As with any always together couple there have been things to work out. “We’re kinda like polar opposites in what we focus on,” Pizzini says. Price (33) is the acquisitions and real-estate guy, I’m told, while Pizzini (37) has parlayed his fascination with Mid-Century Modern into an eclectic design role that has been influenced by icons as diverse as Frank Lloyd Wright and Charles and Ray Eames. In addition, they have pulled into their orbit a 19-year old cousin of Price’s whom they helped through high school and now call their son. Accordingly, Dylan Hayslett functions more like an apprentice than an employee. “I get to see how all the trades operate, how the business runs,” he says.

For the record, the business runs very well indeed. SA Property Guys, as they call themselves, have five houses in various stages of completion in Terrell Hills, their current neighborhood focus. (“We’ve developed a good relationship with the building officials,” offers Pizzini–plus there’s a trove of ’50s-era properties in need of some pop-the-roof-off tough love.)

The staging is important, as the Property Guys’ wider family also includes several tradesmen who work almost exclusively for them. “We like to keep jobs staggered,” Pizzini says. “We have a crew doing demo on one project, another pouring slabs on a second, a third involved in framing and finish-out.” A tour of the properties in progress on Elizabeth, Canterbury, and Dover–including a vacant lot which will be a pioneering ground-up project–shows this scenario to be playing out perfectly.

There are some original parts hidden within Wiltshire, but for clues you’d have to look at the original blueprints (by famed local architect Leo M.J. Deilmann, responsible for the original Fairmount Hotel and the exquisite chapel at Our Lady of the Lake); they’re framed and hanging in the living room. SAPG’s signature, rustic stone walls, slick tile work and sophisticated, open kitchen otherwise dominate the picture in this massive redo that began with a single-story house at just under 2,000 square feet and now weighs in at just under 4,000, including additions to the back and a new second-story office/studio.
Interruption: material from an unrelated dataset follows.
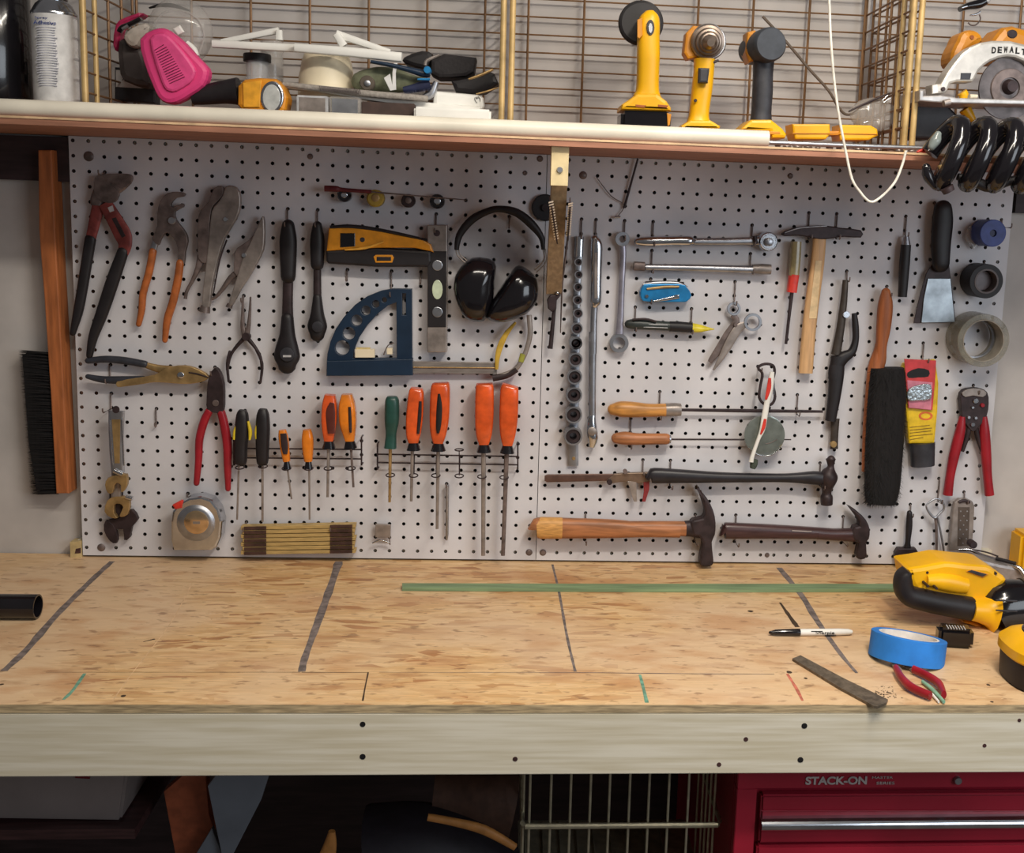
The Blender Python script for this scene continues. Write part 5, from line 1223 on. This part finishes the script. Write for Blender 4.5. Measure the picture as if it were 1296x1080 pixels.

Along with the roof, the price has understandably gone up from the $265,000 they paid to the million bucks they have just listed the artfully staged property for. “Don’t jump on the master bed,” John says. “It’s just a box” under all those quilts and pillows. I try to restrain myself. But a little bed-jumping respite from 70-  to 80-hour weeks may be what the guys now need. “We haven’t taken a vacation since this all began,” Pizzini says.

“I kind of like the idea of Florida,” says Price.